Grow a tree from parent relations in Haskell

Question

I have the following data:

data Item a = { id :: ID
              , parentId :: Maybe ID
              , data :: a
              }

data ItemTree a = ItemTree ID a [ItemTree a]

And I want to to have this function: buildForest :: [Item a] -> [ItemTree a] which will return a non-trivial forest (that is, a respect parent relations). I can assume that ID for each item is unique, and that all items have their parent the list, if that matters.

I've been trying to wrap my mind around this for several days now. I've implemented a similar code in javascript by mutating the objects (in fact, a copy of them), but I would have liked to know how can this be done Haskell.

My best thoughts on the topic so far where this:

toRelations :: Item a -> ((ID, ID), Item a)
toRelations it@{id, parentId} = ((parentId, id), it)

So now I can have a list of relations from parent to children, So the arrows point at the right direction. I still need to construct a tree from it, while avoiding doing slow lookups. Does that make sense?

Answer 1

Convert your [Item a] to Map (Maybe ID) [Item a], keyed on the parent ID of each item.

Now you will have the roots under Nothing, and for each root ID you can pull its children from the map (dict) with lookup, and populate the tree's next level this way, recursively.

To be used as key in Map, ID must be in Ord. I think it's a reasonable assumption. I'll use Int here:

import qualified Data.Map.Strict as Map
import Data.Maybe (maybeToList)

type ID = Int

data Item a = Item { id :: ID
                   , parentId :: Maybe ID
                   , payload :: a
                   } deriving Show

data ItemTree a = ItemTree ID a [ItemTree a] deriving Show

buildForest :: [Item a] -> [ItemTree a]
buildForest items = map mkTree roots
   where
   -- dict :: Map.Map (Maybe ID) [Item a]
      dict  = Map.fromListWith (++) [ (parentId i, [i]) | i <- items ]
      itemsUnder k = join . maybeToList . Map.lookup k $ dict
      roots = itemsUnder Nothing 
      mkTree item =                 -- using `dict`, recursively build the tree
        ItemTree (id item) (payload item) 
               . map mkTree $ itemsUnder (Just $ id item) 

Here instead of passing the dict around, we have it in (shared, inner) scope.

Answer 2

In a functional language, you write such a program by keeping a state which you pass around as a function parameter.
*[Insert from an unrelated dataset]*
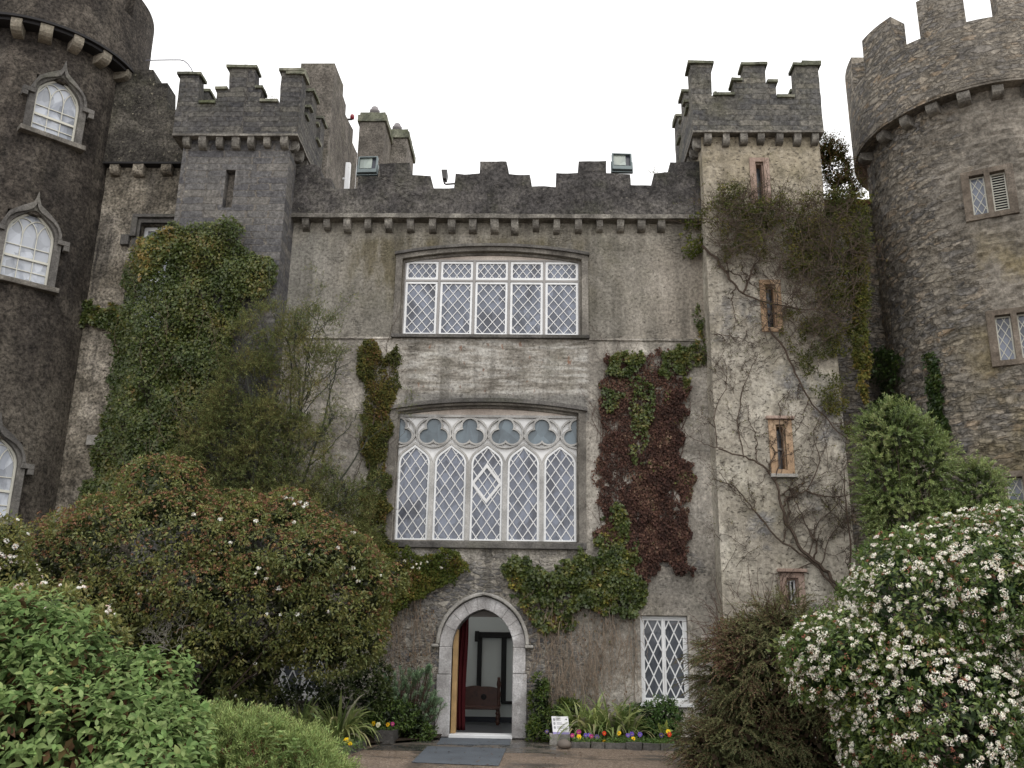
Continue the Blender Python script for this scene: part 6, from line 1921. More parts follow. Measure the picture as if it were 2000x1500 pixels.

In this case, the state is the 'current' item at which you're looking.

import Data.Maybe (isNothing)
import Data.Tree

type ID = Int

data Item a = Item
  { _id :: ID
  , _parentId :: Maybe ID
  , _value :: a
  } deriving (Show)

type Items a = [Item a]
type ItemTree a = Tree (ID, a)

buildTreeFrom :: Items a -> Item a -> ItemTree a
buildTreeFrom m (Item i _ v) = Node (i,v) (map (buildTreeFrom m) . filter ((== Just i) . _parentId) $ m)

Note that this relies on your stated assumptions. The algorithm is simple and follows directly from the requirements of the function:

• the value of the current node is the ID/value pair of the given Item
• the subforest of the current node is all of the trees whose root nodes' parent IDs are the ID of the current node

Then the function you want simply calls buildTreeFrom on every Item which is a root node (i.e. which has no parent):

buildForest :: Items a -> Forest (ID, a)
buildForest m = map (buildTreeFrom m) . filter (isNothing . _parentId) $ m

And a simple test (using the very handy Data.Tree.drawForest):

>test0 = [ Item 0 Nothing 'a', Item 1 (Just 0) 'b', Item 2 (Just 0) 'c', Item 3 (Just 1) 'd'
        , Item 4 Nothing 'a', Item 5 (Just 4) 'b', Item 6 (Just 5) 'c', Item 7 (Just 6) 'd' ]
>putStrLn $ drawForest $ (fmap.fmap) show $ buildForest test0
(0,'a')
|
+- (1,'b')
|  |
|  `- (3,'d')
|
`- (2,'c')

(4,'a')
|
`- (5,'b')
   |
   `- (6,'c')
      |
      `- (7,'d')

Note that I've made no effort to optimize this program. If you think it's too slow, profile first!